The things WE want us to be

You know, people tend to use the term over thinking as a one off or a write off. “Oh you’re just over thinking it.” Which actually, in most cases, acts as a dismissal. Something to say, “just get out of your head and go for it. Take the job, take the leap, date the guy, whatever the situation, stop thinking, and go for it.” And as much as I’d love to say it’s not that easy, that’s a write off too, because it’s not about easy. What it is about though, is fear, coping with past trauma, and avoiding whatever core issue that this issue is triggering. But most of all, it’s about an instinct toward recognizing patterns while also refusing to accept where they lead. (Aka – denial)

See, I don’t know about you, but as someone prone to overthinking, being an over-thinker is something I wish I wasn’t. And I only wish I wasn’t because everyone else has identified it as bad or unfavorable or made it seem like I’m crazy because of how much time I allocate to avoiding stuff that ‘could’ or ‘could not’ happen.

And sure, if you look at my past, most of the things I overthink wouldn’t surprise you but if you didn’t know me from a brick wall you wouldn’t think it’s something I deal with as often as I do; and obviously, that’s intentional but it makes it that much harder to be me.

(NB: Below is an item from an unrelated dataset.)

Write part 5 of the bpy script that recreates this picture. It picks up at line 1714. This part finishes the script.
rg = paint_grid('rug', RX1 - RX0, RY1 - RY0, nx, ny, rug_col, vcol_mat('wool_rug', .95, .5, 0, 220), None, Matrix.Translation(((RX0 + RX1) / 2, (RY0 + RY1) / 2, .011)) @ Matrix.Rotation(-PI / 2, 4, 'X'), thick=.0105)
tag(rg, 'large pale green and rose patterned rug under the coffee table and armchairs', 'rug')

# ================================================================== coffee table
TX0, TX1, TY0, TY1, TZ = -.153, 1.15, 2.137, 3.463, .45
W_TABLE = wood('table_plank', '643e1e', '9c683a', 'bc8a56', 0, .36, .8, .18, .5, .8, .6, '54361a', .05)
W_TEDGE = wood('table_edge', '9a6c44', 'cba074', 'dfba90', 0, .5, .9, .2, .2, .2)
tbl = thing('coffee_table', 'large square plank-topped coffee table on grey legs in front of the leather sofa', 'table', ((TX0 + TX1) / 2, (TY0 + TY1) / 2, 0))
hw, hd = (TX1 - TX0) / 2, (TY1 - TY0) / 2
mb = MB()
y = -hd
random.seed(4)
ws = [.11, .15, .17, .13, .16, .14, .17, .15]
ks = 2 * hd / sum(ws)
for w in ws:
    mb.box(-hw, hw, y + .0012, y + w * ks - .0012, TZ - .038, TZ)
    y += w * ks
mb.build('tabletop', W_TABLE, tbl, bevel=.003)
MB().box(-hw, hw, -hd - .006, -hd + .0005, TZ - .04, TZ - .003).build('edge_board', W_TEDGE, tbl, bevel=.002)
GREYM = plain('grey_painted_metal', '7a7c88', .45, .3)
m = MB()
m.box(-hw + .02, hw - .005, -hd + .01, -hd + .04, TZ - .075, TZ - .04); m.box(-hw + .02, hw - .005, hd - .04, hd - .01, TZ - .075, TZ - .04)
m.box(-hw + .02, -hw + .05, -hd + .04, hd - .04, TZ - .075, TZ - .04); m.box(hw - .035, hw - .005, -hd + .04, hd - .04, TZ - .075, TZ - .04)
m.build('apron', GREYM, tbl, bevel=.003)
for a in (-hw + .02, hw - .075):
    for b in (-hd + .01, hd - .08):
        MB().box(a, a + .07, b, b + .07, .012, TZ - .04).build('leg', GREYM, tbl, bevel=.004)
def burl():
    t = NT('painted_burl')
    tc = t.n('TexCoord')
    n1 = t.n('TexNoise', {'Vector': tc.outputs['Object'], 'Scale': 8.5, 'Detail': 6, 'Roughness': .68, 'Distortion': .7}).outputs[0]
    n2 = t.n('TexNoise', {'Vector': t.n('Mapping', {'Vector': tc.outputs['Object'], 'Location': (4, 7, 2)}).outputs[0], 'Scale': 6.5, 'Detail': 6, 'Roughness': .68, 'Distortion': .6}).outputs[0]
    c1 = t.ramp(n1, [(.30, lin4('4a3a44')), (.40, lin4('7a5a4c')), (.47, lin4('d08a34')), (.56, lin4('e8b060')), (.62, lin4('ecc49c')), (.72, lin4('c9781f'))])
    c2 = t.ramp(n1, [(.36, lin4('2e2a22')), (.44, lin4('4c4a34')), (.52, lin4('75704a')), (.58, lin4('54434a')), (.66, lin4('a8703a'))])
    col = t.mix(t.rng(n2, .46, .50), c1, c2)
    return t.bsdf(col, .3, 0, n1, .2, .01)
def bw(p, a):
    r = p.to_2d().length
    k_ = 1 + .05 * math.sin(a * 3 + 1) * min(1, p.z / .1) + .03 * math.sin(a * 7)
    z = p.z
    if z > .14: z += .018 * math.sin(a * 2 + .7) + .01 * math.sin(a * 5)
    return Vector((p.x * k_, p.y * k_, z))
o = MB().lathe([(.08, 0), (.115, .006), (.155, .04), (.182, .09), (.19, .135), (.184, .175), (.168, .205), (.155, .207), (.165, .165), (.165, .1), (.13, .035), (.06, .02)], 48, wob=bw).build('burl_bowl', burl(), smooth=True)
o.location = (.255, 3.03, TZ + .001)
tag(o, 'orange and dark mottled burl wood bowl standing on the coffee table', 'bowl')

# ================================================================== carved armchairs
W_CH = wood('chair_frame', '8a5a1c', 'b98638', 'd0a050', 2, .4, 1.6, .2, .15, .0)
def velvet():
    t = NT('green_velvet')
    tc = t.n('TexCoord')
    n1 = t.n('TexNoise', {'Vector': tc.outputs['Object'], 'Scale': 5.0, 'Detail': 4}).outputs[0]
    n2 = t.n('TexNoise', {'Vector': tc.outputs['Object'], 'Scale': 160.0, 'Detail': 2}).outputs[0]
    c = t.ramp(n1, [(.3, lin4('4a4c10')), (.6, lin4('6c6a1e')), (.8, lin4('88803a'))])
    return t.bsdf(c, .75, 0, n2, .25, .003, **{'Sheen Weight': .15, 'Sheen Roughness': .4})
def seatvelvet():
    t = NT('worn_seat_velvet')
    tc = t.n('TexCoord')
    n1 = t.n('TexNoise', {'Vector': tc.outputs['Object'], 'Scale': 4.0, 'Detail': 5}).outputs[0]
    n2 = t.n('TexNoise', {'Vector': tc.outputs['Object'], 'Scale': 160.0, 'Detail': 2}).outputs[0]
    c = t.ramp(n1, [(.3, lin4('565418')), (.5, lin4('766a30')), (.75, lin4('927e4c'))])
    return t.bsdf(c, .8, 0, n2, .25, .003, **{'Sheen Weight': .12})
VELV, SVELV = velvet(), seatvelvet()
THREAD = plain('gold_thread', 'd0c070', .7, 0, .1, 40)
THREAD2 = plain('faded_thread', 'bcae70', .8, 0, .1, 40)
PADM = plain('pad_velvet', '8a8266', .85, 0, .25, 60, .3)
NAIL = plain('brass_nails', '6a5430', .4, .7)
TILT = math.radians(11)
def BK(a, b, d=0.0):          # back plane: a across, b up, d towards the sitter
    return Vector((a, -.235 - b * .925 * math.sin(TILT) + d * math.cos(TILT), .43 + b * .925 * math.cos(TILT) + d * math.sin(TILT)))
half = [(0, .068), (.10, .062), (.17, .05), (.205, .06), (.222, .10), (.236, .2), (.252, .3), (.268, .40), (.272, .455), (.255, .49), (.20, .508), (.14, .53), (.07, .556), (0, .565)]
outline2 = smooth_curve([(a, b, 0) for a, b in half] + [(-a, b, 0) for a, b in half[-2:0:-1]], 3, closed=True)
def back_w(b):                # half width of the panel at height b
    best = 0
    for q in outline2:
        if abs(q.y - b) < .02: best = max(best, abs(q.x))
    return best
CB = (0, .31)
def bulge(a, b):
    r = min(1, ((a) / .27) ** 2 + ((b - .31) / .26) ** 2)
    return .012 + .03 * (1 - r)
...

On any given day I’d bet that 50% of my time is me overthinking – or reevaluating something I did or said – or anticipating what might come next. And to be clear, that’s a fictional assumption, but it’s also probably lowballing the situation. See, in a lot of ways that percent of my time becomes the kind of beginner code I programmed into a robot in middle school. A living embodiment of “if this:then that” situations. And the funny thing is that I also know life isn’t that predictable, but I am. Or at least, I could be.

I think the biggest check I’ve ever taken to my ego was at a Irish pub in 2016. I was at temple bar drinking and flirting and loving life when the guy I was talking to told me that I was not nearly as complicated as I believed myself to be. And among other sentiments on that trip, that simple statement tipped over the first of dozens of dominoes that finally made me realize that the only person who thought I was complicated, was the same person trying to solve herself like a god damn Rubix cube, when in reality she was more like a puzzle with a couple edge pieces that fell off the table.

Don’t get me wrong, it’s easy to say that we lie to ourselves every once in a while, but what’s hard is justifying the excuses of why we do it and what’s harder is justifying those excuses to people who occasionally know us better than ourselves. But you know what the real kicker is, no one knows us better than we do. But we hide behind the idea that they do because it puts it off us. So we think that if we can convince someone else, maybe we can finally believe it, but that’s not actually how it works.

As an over thinker I’m sometimes stuck in this cycle of thinking I can win – and to be clear I’m fighting myself- so I keep trying new ways to tackle the same surface problem over and over and over again until I realize that the problem I was trying to fix was just the top layer of what needs to be tackled next. And so I regroup and take a step back, I grab some water, and return to the ring to fight the next thing – as if there’s an end to the means.

Look, at the end of the day no one is exempt from getting in their own head, and it’s no secret that while others can take a step back, we’re trapped. But the important thing is that we take time to realize that we are the ones trapping ourselves. That we are the ones saying we can’t be the things we want to be. And it’s not easy, but once we can put a face to our demons, we can realize that the world is not about being the you that someone else wants you to be – it’s about living with who you are.